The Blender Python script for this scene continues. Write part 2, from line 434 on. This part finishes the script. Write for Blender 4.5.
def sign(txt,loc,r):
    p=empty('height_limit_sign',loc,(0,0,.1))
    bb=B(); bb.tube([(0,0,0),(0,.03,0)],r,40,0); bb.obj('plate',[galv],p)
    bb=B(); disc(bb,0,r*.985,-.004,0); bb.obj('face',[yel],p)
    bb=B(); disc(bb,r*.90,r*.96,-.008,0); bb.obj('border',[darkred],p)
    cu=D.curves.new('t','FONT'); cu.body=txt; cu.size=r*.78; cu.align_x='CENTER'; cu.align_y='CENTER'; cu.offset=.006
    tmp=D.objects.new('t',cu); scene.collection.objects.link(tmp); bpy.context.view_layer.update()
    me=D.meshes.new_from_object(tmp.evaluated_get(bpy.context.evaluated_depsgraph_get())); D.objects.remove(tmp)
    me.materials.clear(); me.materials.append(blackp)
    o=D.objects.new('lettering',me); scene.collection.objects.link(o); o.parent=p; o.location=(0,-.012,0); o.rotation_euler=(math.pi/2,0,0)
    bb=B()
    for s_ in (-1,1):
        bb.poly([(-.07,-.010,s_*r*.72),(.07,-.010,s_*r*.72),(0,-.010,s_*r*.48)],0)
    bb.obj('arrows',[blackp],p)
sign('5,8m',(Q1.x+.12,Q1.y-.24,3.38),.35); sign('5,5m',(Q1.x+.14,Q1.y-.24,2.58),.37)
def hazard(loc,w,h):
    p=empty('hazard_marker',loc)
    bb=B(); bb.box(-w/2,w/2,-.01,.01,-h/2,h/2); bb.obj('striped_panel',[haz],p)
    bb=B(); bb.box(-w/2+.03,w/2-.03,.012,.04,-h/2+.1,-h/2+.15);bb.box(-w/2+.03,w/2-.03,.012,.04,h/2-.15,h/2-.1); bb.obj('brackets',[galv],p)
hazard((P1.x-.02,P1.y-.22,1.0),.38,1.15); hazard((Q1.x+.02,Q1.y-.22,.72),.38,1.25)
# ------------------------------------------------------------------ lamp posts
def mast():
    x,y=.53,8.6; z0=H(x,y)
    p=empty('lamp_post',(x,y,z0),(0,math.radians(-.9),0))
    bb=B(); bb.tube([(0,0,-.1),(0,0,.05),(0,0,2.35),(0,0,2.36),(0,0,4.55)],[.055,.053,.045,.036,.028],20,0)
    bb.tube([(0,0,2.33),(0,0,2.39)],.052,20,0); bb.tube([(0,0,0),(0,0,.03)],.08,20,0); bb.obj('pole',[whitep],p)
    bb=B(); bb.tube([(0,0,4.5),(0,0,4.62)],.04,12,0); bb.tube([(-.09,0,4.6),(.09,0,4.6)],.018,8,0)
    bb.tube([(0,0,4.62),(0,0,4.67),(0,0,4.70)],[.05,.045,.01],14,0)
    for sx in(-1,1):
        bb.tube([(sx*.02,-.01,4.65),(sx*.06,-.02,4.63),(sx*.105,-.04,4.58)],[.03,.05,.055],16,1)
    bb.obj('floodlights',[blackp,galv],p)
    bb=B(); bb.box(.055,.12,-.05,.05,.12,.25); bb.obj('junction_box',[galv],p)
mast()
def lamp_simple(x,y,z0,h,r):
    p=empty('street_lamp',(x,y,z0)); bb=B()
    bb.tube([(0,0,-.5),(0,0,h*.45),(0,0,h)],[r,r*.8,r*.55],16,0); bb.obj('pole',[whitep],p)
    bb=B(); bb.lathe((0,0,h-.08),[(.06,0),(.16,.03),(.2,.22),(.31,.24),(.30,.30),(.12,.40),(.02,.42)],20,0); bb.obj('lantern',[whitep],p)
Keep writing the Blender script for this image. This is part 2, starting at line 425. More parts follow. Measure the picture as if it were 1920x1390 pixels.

──────────

Exercise brief
Retype each record exactly, leaving nothing out.

Exercise output
The Blender Python script for this scene continues. Write part 2, from line 434 on. This part finishes the script. Write for Blender 4.5.
def sign(txt,loc,r):
    p=empty('height_limit_sign',loc,(0,0,.1))
    bb=B(); bb.tube([(0,0,0),(0,.03,0)],r,40,0); bb.obj('plate',[galv],p)
    bb=B(); disc(bb,0,r*.985,-.004,0); bb.obj('face',[yel],p)
    bb=B(); disc(bb,r*.90,r*.96,-.008,0); bb.obj('border',[darkred],p)
    cu=D.curves.new('t','FONT'); cu.body=txt; cu.size=r*.78; cu.align_x='CENTER'; cu.align_y='CENTER'; cu.offset=.006
    tmp=D.objects.new('t',cu); scene.collection.objects.link(tmp); bpy.context.view_layer.update()
    me=D.meshes.new_from_object(tmp.evaluated_get(bpy.context.evaluated_depsgraph_get())); D.objects.remove(tmp)
    me.materials.clear(); me.materials.append(blackp)
    o=D.objects.new('lettering',me); scene.collection.objects.link(o); o.parent=p; o.location=(0,-.012,0); o.rotation_euler=(math.pi/2,0,0)
    bb=B()
    for s_ in (-1,1):
        bb.poly([(-.07,-.010,s_*r*.72),(.07,-.010,s_*r*.72),(0,-.010,s_*r*.48)],0)
    bb.obj('arrows',[blackp],p)
sign('5,8m',(Q1.x+.12,Q1.y-.24,3.38),.35); sign('5,5m',(Q1.x+.14,Q1.y-.24,2.58),.37)
def hazard(loc,w,h):
    p=empty('hazard_marker',loc)
    bb=B(); bb.box(-w/2,w/2,-.01,.01,-h/2,h/2); bb.obj('striped_panel',[haz],p)
    bb=B(); bb.box(-w/2+.03,w/2-.03,.012,.04,-h/2+.1,-h/2+.15);bb.box(-w/2+.03,w/2-.03,.012,.04,h/2-.15,h/2-.1); bb.obj('brackets',[galv],p)
hazard((P1.x-.02,P1.y-.22,1.0),.38,1.15); hazard((Q1.x+.02,Q1.y-.22,.72),.38,1.25)
# ------------------------------------------------------------------ lamp posts
def mast():
    x,y=.53,8.6; z0=H(x,y)
    p=empty('lamp_post',(x,y,z0),(0,math.radians(-.9),0))
    bb=B(); bb.tube([(0,0,-.1),(0,0,.05),(0,0,2.35),(0,0,2.36),(0,0,4.55)],[.055,.053,.045,.036,.028],20,0)
    bb.tube([(0,0,2.33),(0,0,2.39)],.052,20,0); bb.tube([(0,0,0),(0,0,.03)],.08,20,0); bb.obj('pole',[whitep],p)
    bb=B(); bb.tube([(0,0,4.5),(0,0,4.62)],.04,12,0); bb.tube([(-.09,0,4.6),(.09,0,4.6)],.018,8,0)
    bb.tube([(0,0,4.62),(0,0,4.67),(0,0,4.70)],[.05,.045,.01],14,0)
    for sx in(-1,1):
        bb.tube([(sx*.02,-.01,4.65),(sx*.06,-.02,4.63),(sx*.105,-.04,4.58)],[.03,.05,.055],16,1)
    bb.obj('floodlights',[blackp,galv],p)
    bb=B(); bb.box(.055,.12,-.05,.05,.12,.25); bb.obj('junction_box',[galv],p)
mast()
def lamp_simple(x,y,z0,h,r):
    p=empty('street_lamp',(x,y,z0)); bb=B()
    bb.tube([(0,0,-.5),(0,0,h*.45),(0,0,h)],[r,r*.8,r*.55],16,0); bb.obj('pole',[whitep],p)
    bb=B(); bb.lathe((0,0,h-.08),[(.06,0),(.16,.03),(.2,.22),(.31,.24),(.30,.30),(.12,.40),(.02,.42)],20,0); bb.obj('lantern',[whitep],p)
Keep writing the Blender script for this image. This is part 2, starting at line 425. More parts follow. Measure the picture as if it were 1920x1390 pixels.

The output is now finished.